Greek civil servants lose holiday perks for computer use

Playing Home Computer Game on Commodore Amiga 1 December 1989 Greek Reform Minister Kyriakos Mitsotakis said the annual leave perk belonged to another era

The Greek authorities have scrapped six days of extra holiday awarded to civil servants for using computers, as part of its austerity drive.

The privilege was granted in 1989 to all who worked on a computer for more than five hours a day.

However, Reform Minister Kyriakos Mitsotakis, speaking on Greek TV, said the custom "belonged to another era",

The decision comes as part of the government's reform of the public sector in a bid to meet bailout terms.

Greece received two bailouts from the eurozone and the International Monetary Fund (IMF) totalling about 240bn euros (£200bn; $318bn) on the condition that the government imposes cuts and implements restructuring.

The working hours saved by scrapping the computer leave would be the equivalent of an extra 5,000 employees, Mr Mitsotakis told Skai TV on Thursday.

He described it as "small, yet symbolic" step in modernising an outdated civil service. Mr Mitsotakis is the man in charge of overhauling public institutions.

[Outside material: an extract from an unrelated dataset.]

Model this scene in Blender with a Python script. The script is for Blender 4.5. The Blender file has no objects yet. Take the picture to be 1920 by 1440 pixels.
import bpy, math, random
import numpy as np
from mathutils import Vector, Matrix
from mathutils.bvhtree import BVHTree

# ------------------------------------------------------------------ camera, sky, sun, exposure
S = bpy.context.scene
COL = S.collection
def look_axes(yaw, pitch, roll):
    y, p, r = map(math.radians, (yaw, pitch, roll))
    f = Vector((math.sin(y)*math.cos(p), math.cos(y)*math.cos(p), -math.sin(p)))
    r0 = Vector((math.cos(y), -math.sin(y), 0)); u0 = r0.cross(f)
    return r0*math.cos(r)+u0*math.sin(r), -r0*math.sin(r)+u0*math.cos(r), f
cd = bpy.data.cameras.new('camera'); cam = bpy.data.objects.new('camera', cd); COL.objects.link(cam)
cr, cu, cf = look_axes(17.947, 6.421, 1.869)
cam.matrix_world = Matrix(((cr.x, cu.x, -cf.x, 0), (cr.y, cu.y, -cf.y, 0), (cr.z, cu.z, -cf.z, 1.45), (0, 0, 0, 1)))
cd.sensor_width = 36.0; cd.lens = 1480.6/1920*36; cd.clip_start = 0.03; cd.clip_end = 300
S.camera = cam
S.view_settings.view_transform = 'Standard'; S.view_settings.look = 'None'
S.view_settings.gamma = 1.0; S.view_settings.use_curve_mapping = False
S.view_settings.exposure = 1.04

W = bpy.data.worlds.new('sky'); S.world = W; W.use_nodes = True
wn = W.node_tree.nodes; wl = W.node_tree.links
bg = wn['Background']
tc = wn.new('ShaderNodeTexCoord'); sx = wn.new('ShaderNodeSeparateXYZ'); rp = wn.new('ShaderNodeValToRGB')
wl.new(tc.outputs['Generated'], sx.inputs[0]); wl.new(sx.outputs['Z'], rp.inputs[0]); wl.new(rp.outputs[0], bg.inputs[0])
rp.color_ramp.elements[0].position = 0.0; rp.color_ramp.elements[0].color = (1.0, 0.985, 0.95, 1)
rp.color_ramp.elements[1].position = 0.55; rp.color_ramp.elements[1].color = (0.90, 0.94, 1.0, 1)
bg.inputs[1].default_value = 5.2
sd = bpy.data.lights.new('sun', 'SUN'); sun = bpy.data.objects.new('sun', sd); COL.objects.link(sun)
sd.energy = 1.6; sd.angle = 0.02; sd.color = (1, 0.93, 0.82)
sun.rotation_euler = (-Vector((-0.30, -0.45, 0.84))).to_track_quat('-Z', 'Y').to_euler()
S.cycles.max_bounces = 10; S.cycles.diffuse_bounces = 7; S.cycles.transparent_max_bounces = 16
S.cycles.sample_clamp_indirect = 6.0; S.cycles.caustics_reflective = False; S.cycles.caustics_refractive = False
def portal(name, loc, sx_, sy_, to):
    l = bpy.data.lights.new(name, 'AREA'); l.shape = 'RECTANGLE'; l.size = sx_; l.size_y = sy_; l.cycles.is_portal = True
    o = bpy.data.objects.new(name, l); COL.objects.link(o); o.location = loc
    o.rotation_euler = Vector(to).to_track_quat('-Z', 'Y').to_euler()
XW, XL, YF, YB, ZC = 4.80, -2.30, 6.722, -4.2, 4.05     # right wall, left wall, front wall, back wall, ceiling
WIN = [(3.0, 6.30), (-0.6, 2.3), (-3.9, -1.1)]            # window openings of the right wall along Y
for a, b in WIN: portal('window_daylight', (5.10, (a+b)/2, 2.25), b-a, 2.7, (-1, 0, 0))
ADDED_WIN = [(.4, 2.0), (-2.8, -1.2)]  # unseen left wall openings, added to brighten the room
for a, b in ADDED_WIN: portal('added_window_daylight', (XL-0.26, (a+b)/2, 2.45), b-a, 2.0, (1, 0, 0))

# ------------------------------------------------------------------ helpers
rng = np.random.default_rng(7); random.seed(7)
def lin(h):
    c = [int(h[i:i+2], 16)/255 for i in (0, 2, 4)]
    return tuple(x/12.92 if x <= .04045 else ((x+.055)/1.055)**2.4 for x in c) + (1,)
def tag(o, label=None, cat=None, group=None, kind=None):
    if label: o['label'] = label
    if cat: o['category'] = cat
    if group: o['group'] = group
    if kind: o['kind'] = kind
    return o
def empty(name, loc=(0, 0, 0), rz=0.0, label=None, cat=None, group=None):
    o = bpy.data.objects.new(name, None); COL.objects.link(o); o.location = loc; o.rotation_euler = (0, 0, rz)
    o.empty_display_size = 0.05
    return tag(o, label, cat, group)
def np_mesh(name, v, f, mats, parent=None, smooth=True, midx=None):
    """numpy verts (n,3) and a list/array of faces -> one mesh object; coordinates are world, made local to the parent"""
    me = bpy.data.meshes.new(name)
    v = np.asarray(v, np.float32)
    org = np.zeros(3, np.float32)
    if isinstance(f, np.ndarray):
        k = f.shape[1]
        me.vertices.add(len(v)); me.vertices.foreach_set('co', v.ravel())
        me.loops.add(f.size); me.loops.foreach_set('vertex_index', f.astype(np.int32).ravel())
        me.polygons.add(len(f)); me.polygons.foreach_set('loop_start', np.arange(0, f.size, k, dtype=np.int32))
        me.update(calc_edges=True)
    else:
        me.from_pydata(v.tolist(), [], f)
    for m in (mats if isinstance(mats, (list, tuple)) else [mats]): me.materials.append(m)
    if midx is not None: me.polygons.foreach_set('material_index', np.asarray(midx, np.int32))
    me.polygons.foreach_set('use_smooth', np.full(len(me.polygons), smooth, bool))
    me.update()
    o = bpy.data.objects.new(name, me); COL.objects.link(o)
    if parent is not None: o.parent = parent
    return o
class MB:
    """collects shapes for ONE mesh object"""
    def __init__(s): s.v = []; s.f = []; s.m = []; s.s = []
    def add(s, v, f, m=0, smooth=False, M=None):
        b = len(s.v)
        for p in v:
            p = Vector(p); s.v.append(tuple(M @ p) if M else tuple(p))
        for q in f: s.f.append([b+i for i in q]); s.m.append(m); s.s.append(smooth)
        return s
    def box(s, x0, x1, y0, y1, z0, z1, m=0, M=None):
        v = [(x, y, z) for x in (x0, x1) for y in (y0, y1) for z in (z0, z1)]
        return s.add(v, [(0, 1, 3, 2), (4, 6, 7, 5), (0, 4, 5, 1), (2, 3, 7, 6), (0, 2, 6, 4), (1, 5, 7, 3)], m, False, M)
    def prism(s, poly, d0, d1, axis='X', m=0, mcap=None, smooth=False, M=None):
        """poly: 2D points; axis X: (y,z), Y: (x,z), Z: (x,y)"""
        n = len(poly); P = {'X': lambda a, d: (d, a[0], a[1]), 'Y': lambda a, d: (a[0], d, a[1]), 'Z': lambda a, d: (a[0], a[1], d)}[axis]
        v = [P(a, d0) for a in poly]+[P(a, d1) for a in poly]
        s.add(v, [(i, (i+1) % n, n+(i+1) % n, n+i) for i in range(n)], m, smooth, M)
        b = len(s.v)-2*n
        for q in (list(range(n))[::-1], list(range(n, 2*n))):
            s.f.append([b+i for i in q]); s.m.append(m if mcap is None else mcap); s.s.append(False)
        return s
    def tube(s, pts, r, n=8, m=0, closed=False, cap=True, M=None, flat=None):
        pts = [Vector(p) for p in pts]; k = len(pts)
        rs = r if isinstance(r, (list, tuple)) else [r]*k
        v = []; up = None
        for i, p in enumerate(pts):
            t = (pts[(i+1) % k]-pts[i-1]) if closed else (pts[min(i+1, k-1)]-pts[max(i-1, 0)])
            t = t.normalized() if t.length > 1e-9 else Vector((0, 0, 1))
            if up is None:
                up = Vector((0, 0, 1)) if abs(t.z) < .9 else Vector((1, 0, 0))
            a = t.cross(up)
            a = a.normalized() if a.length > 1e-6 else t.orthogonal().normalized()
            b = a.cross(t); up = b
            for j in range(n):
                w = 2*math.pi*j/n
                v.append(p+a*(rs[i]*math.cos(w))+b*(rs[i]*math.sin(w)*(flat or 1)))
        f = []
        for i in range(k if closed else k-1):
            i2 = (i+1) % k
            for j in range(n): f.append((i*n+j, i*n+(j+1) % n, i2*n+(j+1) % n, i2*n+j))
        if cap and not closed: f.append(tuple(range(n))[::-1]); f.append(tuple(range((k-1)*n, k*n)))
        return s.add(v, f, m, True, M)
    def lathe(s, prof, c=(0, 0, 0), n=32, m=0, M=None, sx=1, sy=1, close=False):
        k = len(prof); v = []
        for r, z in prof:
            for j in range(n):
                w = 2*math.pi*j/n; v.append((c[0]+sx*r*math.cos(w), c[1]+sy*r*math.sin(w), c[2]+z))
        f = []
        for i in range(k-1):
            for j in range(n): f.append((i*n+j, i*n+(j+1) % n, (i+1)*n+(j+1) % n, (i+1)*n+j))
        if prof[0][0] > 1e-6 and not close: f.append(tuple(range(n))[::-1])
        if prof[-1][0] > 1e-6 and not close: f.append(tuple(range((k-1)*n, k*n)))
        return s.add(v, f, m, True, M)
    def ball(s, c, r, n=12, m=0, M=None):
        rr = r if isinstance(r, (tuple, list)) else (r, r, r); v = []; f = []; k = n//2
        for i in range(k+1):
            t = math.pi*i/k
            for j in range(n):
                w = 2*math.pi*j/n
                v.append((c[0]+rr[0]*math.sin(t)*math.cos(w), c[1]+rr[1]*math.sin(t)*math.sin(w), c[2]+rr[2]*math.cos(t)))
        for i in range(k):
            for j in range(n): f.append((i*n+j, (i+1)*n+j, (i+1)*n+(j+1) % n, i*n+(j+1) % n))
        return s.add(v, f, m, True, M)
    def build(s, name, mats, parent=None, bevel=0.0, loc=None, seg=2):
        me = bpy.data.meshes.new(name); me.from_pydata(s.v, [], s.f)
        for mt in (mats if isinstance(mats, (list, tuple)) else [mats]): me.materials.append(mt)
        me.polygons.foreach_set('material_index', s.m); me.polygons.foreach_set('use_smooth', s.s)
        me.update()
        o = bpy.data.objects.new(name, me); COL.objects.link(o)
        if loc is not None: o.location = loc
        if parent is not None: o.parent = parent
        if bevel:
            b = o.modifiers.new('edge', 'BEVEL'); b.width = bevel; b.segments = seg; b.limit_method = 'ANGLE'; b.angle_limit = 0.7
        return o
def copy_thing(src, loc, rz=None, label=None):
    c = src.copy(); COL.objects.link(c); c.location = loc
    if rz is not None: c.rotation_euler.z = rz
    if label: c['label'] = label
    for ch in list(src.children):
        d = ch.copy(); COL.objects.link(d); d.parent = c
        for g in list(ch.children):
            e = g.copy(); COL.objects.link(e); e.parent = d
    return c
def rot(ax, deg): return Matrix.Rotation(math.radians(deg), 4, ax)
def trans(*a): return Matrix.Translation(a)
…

Other perks that have already been scrapped include a bonus for showing up to work and passing on a dead father's pension to his unmarried daughters.

In July, the Greek parliament approved plans to reform the public sector, placing up to 25,000 public sector workers into a mobility pool by the end of the year, when they will either face redeployment or redundancy.

The Greek economy has shrunk further than any other in Europe, with an unemployment rate of 27%.